Task to complete: Transcribe the listing verbatim. Do not carry over any pictures.
═════ Data section ═════
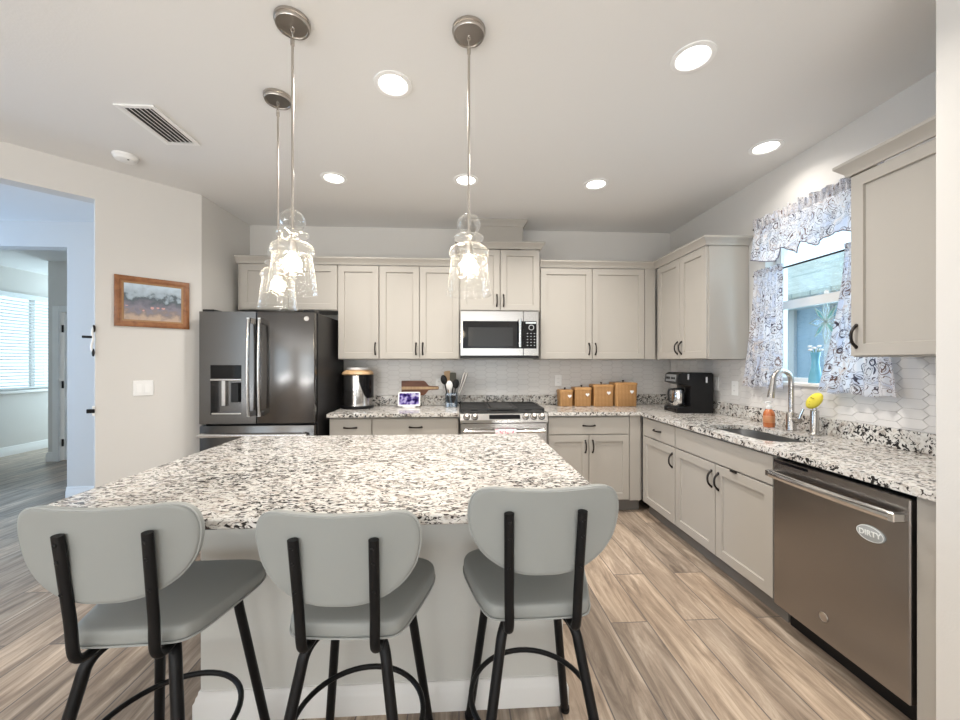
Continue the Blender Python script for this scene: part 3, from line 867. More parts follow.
# ------------------------------------------------------------------ countertops
def slab(xs, ys, mask, z0, z1, hole=None):
    mb = MB(); key = {}; V = []
    def vid(x, y, z):
        q = (round(x, 5), round(y, 5), round(z, 5))
        if q not in key: key[q] = len(V); V.append((x, y, z))
        return key[q]
    F = []
    nx, ny = len(xs) - 1, len(ys) - 1
    def on(i, j): return 0 <= i < nx and 0 <= j < ny and mask[j][i]
    for j in range(ny):
        for i in range(nx):
            if not mask[j][i]: continue
            x0, x1, y0, y1 = xs[i], xs[i + 1], ys[j], ys[j + 1]
            if mask[j][i] == 2:
                r = hole; arc = rrect(x0, x1, y0, y1, r, 8)
                n = len(arc) // 4
                cs = [(x1, y0), (x1, y1), (x0, y1), (x0, y0)]
                for q in range(4):
                    a = arc[q * n:(q + 1) * n]
                    for m_ in range(n - 1):
                        F.append([vid(*cs[q], z1), vid(*a[m_ + 1], z1), vid(*a[m_], z1)])
                for m_ in range(len(arc)):
                    p, q = arc[m_], arc[(m_ + 1) % len(arc)]
                    F.append([vid(*p, z1), vid(*q, z1), vid(*q, z0), vid(*p, z0)])
                continue
            F.append([vid(x0, y0, z1), vid(x1, y0, z1), vid(x1, y1, z1), vid(x0, y1, z1)])
            F.append([vid(x0, y0, z0), vid(x0, y1, z0), vid(x1, y1, z0), vid(x1, y0, z0)])
            if not on(i, j - 1): F.append([vid(x0, y0, z0), vid(x1, y0, z0), vid(x1, y0, z1), vid(x0, y0, z1)])
            if not on(i, j + 1): F.append([vid(x0, y1, z0), vid(x0, y1, z1), vid(x1, y1, z1), vid(x1, y1, z0)])
            if not on(i - 1, j): F.append([vid(x0, y0, z0), vid(x0, y0, z1), vid(x0, y1, z1), vid(x0, y1, z0)])
            if not on(i + 1, j): F.append([vid(x1, y0, z0), vid(x1, y1, z0), vid(x1, y1, z1), vid(x1, y0, z1)])
    return mb.add(V, F)


CZ0, CZ1 = 0.884, 0.914
cl_ = slab([-1.13, 0.003], [BF - 0.045, D - 0.008], [[1]], CZ0, CZ1).build('countertop', M['granite'])
tag(cl_, 'speckled granite countertop between the refrigerator and the oven', 'countertop', 'granite worktops along the walls')
MB().box(-1.13, 0.003, D - 0.024, D - 0.007, CZ1, ZS, 0.002).build('upstand', M['granite'], cl_)
SX0, SX1, SY0, SY1 = 1.715, 2.055, 2.03, 2.62
xs = [0.780, RBX - 0.045, SX0, SX1, RX - 0.008]; ys = [1.21, SY0, SY1, BF - 0.045, D - 0.008]
mask = [[0, 1, 1, 1], [0, 1, 2, 1], [0, 1, 1, 1], [1, 1, 1, 1]]
cr_ = slab(xs, ys, mask, CZ0, CZ1, hole=0.11).build('countertop', M['granite'])
tag(cr_, 'L-shaped speckled granite countertop running under the window around the sink', 'countertop', 'granite worktops along the walls')
u = MB(); u.box(0.780, RX - 0.024, D - 0.024, D - 0.007, CZ1, ZS, 0.002); u.box(RX - 0.024, RX - 0.007, 1.21, D - 0.007, CZ1, ZS, 0.002)
u.build('upstand', M['granite'], cr_)
u = MB().box(0.003, 0.780, D - 0.024, D - 0.007, 0.90, ZS, 0.002).build('range_upstand', M['granite'])
tag(u, 'low granite strip on the wall behind the cooktop', 'backsplash')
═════
Solution to this exercise:
Continue the Blender Python script for this scene: part 3, from line 867. More parts follow.
# ------------------------------------------------------------------ countertops
def slab(xs, ys, mask, z0, z1, hole=None):
    mb = MB(); key = {}; V = []
    def vid(x, y, z):
        q = (round(x, 5), round(y, 5), round(z, 5))
        if q not in key: key[q] = len(V); V.append((x, y, z))
        return key[q]
    F = []
    nx, ny = len(xs) - 1, len(ys) - 1
    def on(i, j): return 0 <= i < nx and 0 <= j < ny and mask[j][i]
    for j in range(ny):
        for i in range(nx):
            if not mask[j][i]: continue
            x0, x1, y0, y1 = xs[i], xs[i + 1], ys[j], ys[j + 1]
            if mask[j][i] == 2:
                r = hole; arc = rrect(x0, x1, y0, y1, r, 8)
                n = len(arc) // 4
                cs = [(x1, y0), (x1, y1), (x0, y1), (x0, y0)]
                for q in range(4):
                    a = arc[q * n:(q + 1) * n]
                    for m_ in range(n - 1):
                        F.append([vid(*cs[q], z1), vid(*a[m_ + 1], z1), vid(*a[m_], z1)])
                for m_ in range(len(arc)):
                    p, q = arc[m_], arc[(m_ + 1) % len(arc)]
                    F.append([vid(*p, z1), vid(*q, z1), vid(*q, z0), vid(*p, z0)])
                continue
            F.append([vid(x0, y0, z1), vid(x1, y0, z1), vid(x1, y1, z1), vid(x0, y1, z1)])
            F.append([vid(x0, y0, z0), vid(x0, y1, z0), vid(x1, y1, z0), vid(x1, y0, z0)])
            if not on(i, j - 1): F.append([vid(x0, y0, z0), vid(x1, y0, z0), vid(x1, y0, z1), vid(x0, y0, z1)])
            if not on(i, j + 1): F.append([vid(x0, y1, z0), vid(x0, y1, z1), vid(x1, y1, z1), vid(x1, y1, z0)])
            if not on(i - 1, j): F.append([vid(x0, y0, z0), vid(x0, y0, z1), vid(x0, y1, z1), vid(x0, y1, z0)])
            if not on(i + 1, j): F.append([vid(x1, y0, z0), vid(x1, y1, z0), vid(x1, y1, z1), vid(x1, y0, z1)])
    return mb.add(V, F)


CZ0, CZ1 = 0.884, 0.914
cl_ = slab([-1.13, 0.003], [BF - 0.045, D - 0.008], [[1]], CZ0, CZ1).build('countertop', M['granite'])
tag(cl_, 'speckled granite countertop between the refrigerator and the oven', 'countertop', 'granite worktops along the walls')
MB().box(-1.13, 0.003, D - 0.024, D - 0.007, CZ1, ZS, 0.002).build('upstand', M['granite'], cl_)
SX0, SX1, SY0, SY1 = 1.715, 2.055, 2.03, 2.62
xs = [0.780, RBX - 0.045, SX0, SX1, RX - 0.008]; ys = [1.21, SY0, SY1, BF - 0.045, D - 0.008]
mask = [[0, 1, 1, 1], [0, 1, 2, 1], [0, 1, 1, 1], [1, 1, 1, 1]]
cr_ = slab(xs, ys, mask, CZ0, CZ1, hole=0.11).build('countertop', M['granite'])
tag(cr_, 'L-shaped speckled granite countertop running under the window around the sink', 'countertop', 'granite worktops along the walls')
u = MB(); u.box(0.780, RX - 0.024, D - 0.024, D - 0.007, CZ1, ZS, 0.002); u.box(RX - 0.024, RX - 0.007, 1.21, D - 0.007, CZ1, ZS, 0.002)
u.build('upstand', M['granite'], cr_)
u = MB().box(0.003, 0.780, D - 0.024, D - 0.007, 0.90, ZS, 0.002).build('range_upstand', M['granite'])
tag(u, 'low granite strip on the wall behind the cooktop', 'backsplash')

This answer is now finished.